Characteristics of a Great Relational Database – A new session that I have only done once for the AppDev virtual chapter. It is a basically a list of seven characteristics that make a database great, rather than just functional.

Database Structures for Programmers – A session that I am writing for Devlink this year (and probably the Nashville SQL Server User Group in July) that is probably encroaching on a few of my idol’s sessions who talk about structures. My goal in suggesting it was to branch out a bit and start talking a bit more about non-relational stuff. A great lacking I think is sessions about the physical structures, particularly at the level I tend to give talks at (which is to talk about complex subjects in less than complex manners.) A lot of developers don’t want to get so deep it gets confusing, but they do need to know about how the physical implementation of SQL Server can be manipulated for your benefit.

Database Design Patterns In Practice (1/2 day) – In this session, my goal will be to cover constraints, triggers, etc and how you can put them together to make interesting objects in your design. It will be highly interactive, more or less consisting of an overview of data protection/implementation objects, then a set of scenarios that we will implement together.
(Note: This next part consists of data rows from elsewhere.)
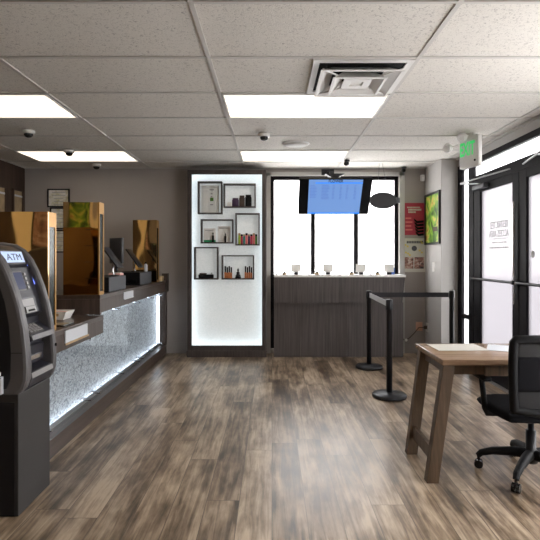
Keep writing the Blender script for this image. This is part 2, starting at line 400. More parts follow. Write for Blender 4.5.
# vent
vx0, vx1, vy0, vy1 = GX+PX-.665, GX+PX-.013, GY+.011, GY+PY-.011
V = thing('ceiling_vent', 'square white air vent with nested louvre rings set in the ceiling tiles', 'vent', ((vx0+vx1)/2, (vy0+vy1)/2, CEIL))
vcx, vcy = (vx0+vx1)/2, (vy0+vy1)/2
def ring_flat(mb, hx, w, z0, z1, flare=0.0):
    # square ring, sloping outwards by flare towards the bottom
    o = [(vcx+sx*hx, vcy+sy*hx) for sx, sy in ((-1,-1),(1,-1),(1,1),(-1,1))]; i_ = [(vcx+sx*(hx-w), vcy+sy*(hx-w)) for sx, sy in ((-1,-1),(1,-1),(1,1),(-1,1))]
    o2 = [(vcx+sx*(hx-flare), vcy+sy*(hx-flare)) for sx, sy in ((-1,-1),(1,-1),(1,1),(-1,1))]; i2 = [(vcx+sx*(hx-w-flare), vcy+sy*(hx-w-flare)) for sx, sy in ((-1,-1),(1,-1),(1,1),(-1,1))]
    vs = [(x,y,z0) for x,y in o]+[(x,y,z0) for x,y in i_]+[(x,y,z1) for x,y in o2]+[(x,y,z1) for x,y in i2]; fs = []
    for k in range(4):
        j = (k+1)%4; fs += [(k,j,4+j,4+k), (8+k,12+k,12+j,8+j), (k,8+k,8+j,j), (4+k,4+j,12+j,12+k)]
    mb.add(vs, fs)
a = MB(); a.box(vx0+.02, vx1-.02, vy0+.02, vy1-.02, CEIL-.006, CEIL-.001); a.build('duct_shade', 'gap_black', V)  # black sheet stands for the shade inside the duct
a = MB(); ring_flat(a, .322, .042, CEIL-.016, CEIL-.001); a.build('flange', 'white_metal', V)
a = MB(); ring_flat(a, .265, .012, CEIL-.055, CEIL-.004, .085); ring_flat(a, .270, .018, CEIL-.060, CEIL-.055); a.build('outer_louvre', 'white_metal', V)
a = MB(); ring_flat(a, .175, .012, CEIL-.070, CEIL-.004, .075); ring_flat(a, .180, .018, CEIL-.075, CEIL-.070); a.build('inner_louvre', 'white_metal', V)
a = MB(); ring_flat(a, .095, .05, CEIL-.055, CEIL-.010, .03); a.box(vcx-.05, vcx+.05, vcy-.05, vcy+.05, CEIL-.045, CEIL-.035); a.build('centre_cone', 'white_metal', V)
for sx, sy in ((-1,-1),(1,-1),(1,1),(-1,1)): MB().tube([(vcx+sx*.06, vcy+sy*.06, CEIL-.05), (vcx+sx*.255, vcy+sy*.255, CEIL-.045)], .006, 6).build('corner_strut', 'white_metal', V)

# dome cameras
def dome(x, y, d, label, s=1.0):
    p = Vector(((x-CX)*d/F, d, CEIL-.009))
    D = thing('dome_camera', label, 'security camera', p, 'white dome cameras on the ceiling')
    MB().lathe(p.x, p.y, p.z, [(.052,0),(.060,-.006),(.060,-.026),(.052,-.036),(.04,-.038)]).build('housing', 'white_plastic', D)
    MB().lathe(p.x, p.y, p.z-.036, [(.043,0),(.041,-.016),(.030,-.030),(.014,-.037),(.002,-.039)]).build('dome', 'lens', D)
    return D
d0 = dome(28.5, 133, 4.93, 'white dome camera nearest the left picture edge, on the ceiling over the counter')
dup(d0, (-2.365, 5.83, CEIL-.009), 'white dome camera silhouetted against the far left ceiling panel')
dup(d0, (-2.36, 6.72, CEIL-.009), 'white dome camera by the back wall beyond the far left ceiling panel')
dup(d0, (-.08, 5.06, CEIL-.009), 'white dome camera between the two right hand ceiling panels')
p = Vector(((296-CX)*5.55/F, 5.55, CEIL))
S = thing('ceiling_speaker', 'round flat white speaker grille flush in the ceiling tile', 'speaker', p)
MB().lathe(p.x, p.y, p.z-.001, [(.15,0),(.15,-.006),(.135,-.012)]).build('rim', 'white_metal', S)
MB().lathe(p.x, p.y, p.z-.012, [(.13,0),(.13,-.004),(.02,-.007)]).build('grille', 'grid_white', S)
def bullet(x, y, d, label, m):
    p = Vector(((x-CX)*d/F, d, CEIL-.0085)); D = thing('bullet_camera', label, 'security camera', p)
    MB().cyl(p.x, p.y, p.z-.02, p.z, .035).build('mount', m, D)
    MB().tube([(p.x,p.y,p.z-.045),(p.x-.02,p.y-.05,p.z-.055)], .03, 14).build('body', m, D)
    MB().tube([(p.x-.02,p.y-.05,p.z-.055),(p.x-.024,p.y-.056,p.z-.0565)], .022, 14).build('lens', 'lens', D)
    MB().cyl(p.x, p.y, p.z-.045, p.z-.02, .012).build('neck', m, D)
bullet(404, 168, 6.95, 'small dark camera on the ceiling in the corner above the red poster', 'grey_box')
S = thing('motion_sensor', 'small white motion sensor high in the corner right of the posters', 'sensor', (2.125, YB, 2.47))
MB().bbox(2.095, 2.155, YB-.05, YB, 2.43, 2.52, .015).build('housing', 'white_plastic', S)
MB().sphere(2.125, YB-.05, 2.465, .02, sc=(1,.4,1)).build('sensor_lens', 'shelf_white', S)

# ------------------------------------------------------------------ back window
wn = struct(empty('window_1', (WX0, YB, WZ0)))
fy0, fy1 = YB+.05, YB+.11
f = MB(); f.ring_xz(WX0, WX1, WZ0, WZ1, .05, fy0, fy1); f.build('window_frame', 'bronze_frame', wn)
for xa, xb in ((.555,.615), (1.17,1.23)): MB().box(xa, xb, fy0, fy1, WZ0+.05, WZ1-.05).build('mullion', 'bronze_frame', wn)
MB().box(WX0+.05, WX1-.05, fy0, fy1, .66, .71).build('transom_bar', 'bronze_frame', wn)
for xa, xb in ((WX0+.05,.555),(.615,1.17),(1.23,WX1-.05)): MB().box(xa, xb, fy0+.025, fy0+.033, .71, WZ1-.05).build('pane', 'window_film', wn)
for xa, xb in ((WX0+.05,.555),(.615,1.17),(1.23,WX1-.05)): MB().box(xa, xb, fy0+.025, fy0+.033, WZ0+.05, .66).build('pane', 'window_film', wn)
f = MB(); f.box(WX0-.055, WX0+.0, YB-.02, YB+.05, 0, WZ1+.04); f.box(WX1, WX1+.075, YB-.02, YB, 0, WZ1+.04); f.box(WX0-.055, WX1+.075, YB-.02, YB, WZ1, WZ1+.05)
struct(f.build('trim_2', 'window_trim'))

# ------------------------------------------------------------------ storefront
FX0, FX1 = XS-.01, XS+.07
f = MB(); H1 = 2.515
f.box(FX0, FX1, SY0, 6.41, 2.45, H1)                       # head
f.box(FX0, FX1, 6.27, 6.41, 0, 2.45)                       # end post
f.box(FX0, FX1, 5.915, 6.06, 0, 2.45)                      # door jamb
f.box(FX0, FX1, 3.60, 3.745, 0, 2.45)
f.box(FX0, FX1, 3.745, 5.915, 2.19, 2.305)                 # door header
f.box(FX0, FX1, SY0, SY0+.08, 0, 2.45); f.box(FX0, FX1, 2.42, 2.50, 0, 2.45)
f.box(FX0, FX1, SY0+.08, 3.60, 0, .10); f.box(FX0, FX1, 6.06, 6.27, 0, .10)
struct(f.build('trim_3', 'bronze_frame', None, .004))
struct(MB().box(XS-.04, XS+.06, 3.745, 5.915, 0, .012).build('trim_4', 'alu'))
w2 = struct(empty('window_2', (XS, 6.16, 0)))
MB().box(XS+.02, XS+.028, 6.06, 6.27, .10, .60).build('pane', 'window_film', w2); MB().box(XS+.02, XS+.028, 6.06, 6.27, .65, 2.45).build('pane', 'window_film', w2)
MB().box(FX0+.005, FX1, 6.06, 6.27, .60, .65).build('transom_bar', 'bronze_frame', w2)
struct(MB().box(XS+.02, XS+.028, 3.745, 5.915, 2.305, 2.45).build('window_3', 'window_film'))
w4 = struct(empty('window_4', (XS, 2.4, 0)))  # unseen storefront glazing, added and sized for daylight from the right
for a_, b_ in ((SY0+.08, 2.42), (2.50, 3.60)): MB().box(XS+.02, XS+.028, a_, b_, .10, 2.45).build('pane', 'window_film', w4)
def leaf(n, y0, y1, g0, g1, hinge_far):
    D = struct(empty(n, (XS, (y0+y1)/2, 0)))
    f = MB(); f.box(XS-.005, XS+.045, y0, g0, .015, 2.19); f.box(XS-.005, XS+.045, g1, y1, .015, 2.19)
    f.box(XS-.005, XS+.045, g0, g1, 2.11, 2.19); f.box(XS-.005, XS+.045, g0, g1, .015, .22); f.build('leaf_frame', 'bronze_frame', D, .003)
    MB().box(XS+.018, XS+.026, g0, g1, .22, 2.11).build('pane', 'frosted_glass', D)
    b = MB(); b.tube([(XS-.05, y0+.03, 1.11), (XS-.05, y1-.03, 1.11)], .014, 12); b.box(XS-.06, XS-.004, y0+.02, y0+.05, 1.09, 1.13); b.box(XS-.06, XS-.004, y1-.05, y1-.02, 1.09, 1.13)
    b.build('push_bar', 'black_metal', D)
    c = MB(); yh = y1-.10 if hinge_far else y0+.10; s = -1 if hinge_far else 1
    c.bbox(XS-.07, XS-.008, min(yh, yh+s*.32), max(yh, yh+s*.32), 2.125, 2.18, .01); c.build('closer_body', 'grey_box', D)
    c = MB(); c.tube([(XS-.03, yh+s*.16, 2.185), (XS-.26, yh+s*.16, 2.185)], .009, 8); c.tube([(XS-.26, yh+s*.16, 2.19), (XS-.03, yh+s*.85, 2.235)], .008, 8); c.build('closer_arm', 'alu', D)
    return D
DA = leaf('door_1', 4.835, 5.91, 4.965, 5.735, True)
DB = leaf('door_2', 3.75, 4.825, 3.925, 4.69, False)
MB().cyl(XS-.03, 4.88, .9, 1.9, .012, 10).build('edge_guard', 'chrome', DA)
XD = XS+.015
ins = lambda y, z: basis((XD, y, z), (0,1,0), (0,0,1))
text('lettering', 'RESTRICTED', .42, .075, ins(5.31, 1.705), 'decal_grey', DA)
text('lettering', 'ACCESS AREA', .46, .075, ins(5.31, 1.610), 'decal_grey', DA)
MB().box(XD-.001, XD+.001, 5.09, 5.53, 1.553, 1.559).build('rule', 'decal_grey', DA)
def bars(yc, z, w, h, n, par, m='decal_grey'):
    b = MB(); u = w/n
    for k in range(n):
        q = yc-w/2+u*k
        b.box(XD-.001, XD+.001, q, q+u*random.uniform(.55,.85), z-h/2, z+h/2)
    return b.build('fine_print', m, par)
bars(5.31, 1.515, .34, .016, 9, DA, 'decal_pale'); bars(5.31, 1.460, .44, .018, 12, DA, 'decal_pale')
for k in range(7): bars(4.33, 1.74-.078*k, .24, .022, 5, DB)
MB().box(XD-.001, XD+.001, 4.22, 4.46, 1.82, 1.88).build('fine_print', 'decal_grey', DB)
MB().tube([(XD-.001, 4.61, 1.385), (XD+.001, 4.61, 1.385)], .034, 20).build('round_sticker', 'decal_grey', DB)
# ground outside
struct(MB().box(XS+.06, 30, -25, 35, -.12, -.02).build('floor_outside', 'pavement'))
struct(MB().box(-25, XS+.06, YB+W, 35, -.12, -.02).build('floor_outside_back', 'pavement'))

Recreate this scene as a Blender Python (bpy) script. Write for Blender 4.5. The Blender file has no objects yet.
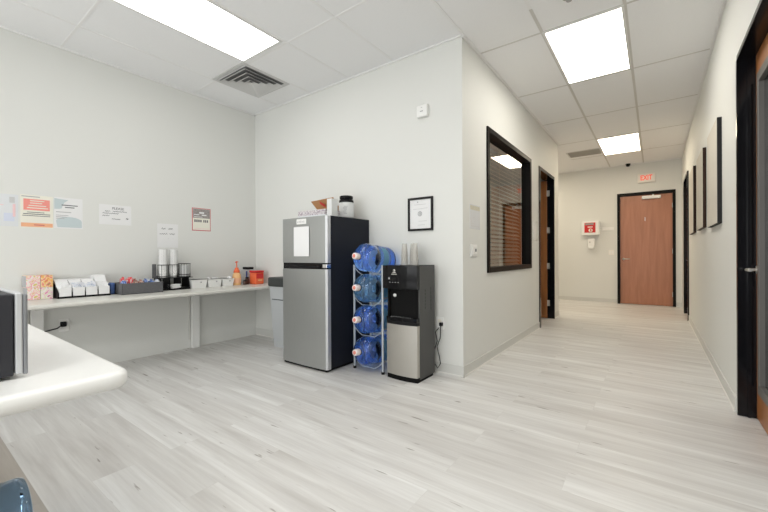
import bpy, bmesh, math, random
from mathutils import Vector, Matrix
R = random.Random(7)
PI = math.pi
col = bpy.context.scene.collection

# ---------------------------------------------------------------- materials
def mat(name, color, rough=0.5, metal=0.0, spec=0.5, noise=0.0, nscale=20.0, bump=0.0, bscale=200.0,
        emit=None, strength=0.0, trans=0.0, ior=1.45, alpha=1.0, stretch=None, coat=0.0):
    m = bpy.data.materials.new(name); m.use_nodes = True
    nt = m.node_tree; b = nt.nodes['Principled BSDF']
    def sock(n, v):
        if n in b.inputs: b.inputs[n].default_value = v
    c = (*color, 1.0)
    sock('Base Color', c); sock('Roughness', rough); sock('Metallic', metal)
    sock('Specular IOR Level', spec); sock('Transmission Weight', trans); sock('IOR', ior); sock('Alpha', alpha)
    sock('Coat Weight', coat)
    if emit: sock('Emission Color', (*emit, 1)); sock('Emission Strength', strength)
    tc = nt.nodes.new('ShaderNodeTexCoord'); mp = nt.nodes.new('ShaderNodeMapping')
    nt.links.new(tc.outputs['Object'], mp.inputs['Vector'])
    if stretch: mp.inputs['Scale'].default_value = stretch
    if noise > 0:
        n = nt.nodes.new('ShaderNodeTexNoise'); n.inputs['Scale'].default_value = nscale; n.inputs['Detail'].default_value = 5
        nt.links.new(mp.outputs[0], n.inputs['Vector'])
        mx = nt.nodes.new('ShaderNodeMix'); mx.data_type = 'RGBA'
        lo = [max(0, v * (1 - noise)) for v in color]; hi = [min(1, v * (1 + noise)) for v in color]
        mx.inputs['A'].default_value = (*lo, 1); mx.inputs['B'].default_value = (*hi, 1)
        nt.links.new(n.outputs['Fac'], mx.inputs['Factor']); nt.links.new(mx.outputs['Result'], b.inputs['Base Color'])
    if bump > 0:
        n2 = nt.nodes.new('ShaderNodeTexNoise'); n2.inputs['Scale'].default_value = bscale; n2.inputs['Detail'].default_value = 2
        nt.links.new(mp.outputs[0], n2.inputs['Vector'])
        bp = nt.nodes.new('ShaderNodeBump'); bp.inputs['Strength'].default_value = bump; bp.inputs['Distance'].default_value = 0.002
        nt.links.new(n2.outputs['Fac'], bp.inputs['Height']); nt.links.new(bp.outputs[0], b.inputs['Normal'])
    return m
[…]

Database Design Workshop (pre-con) – This session will cover database design from the basics to actually putting it into practice. It is a bit like drinking from a firehose, but it very practical in nature as we will be looking at stuff that any person who has to do database design will do regularly.

So there you have it. If I get even one of them I will be happy to do it. Speaking at PASS may be the most stressful of all of the speaking I do since the competition is strong, there are lots of tracks,and I have regularly been in the final slot of the conference where I probably would have been too tired to attend a session myself. If you want to get a solid idea of why this gets to me, watch for my SQL People entry comes up sometime this month.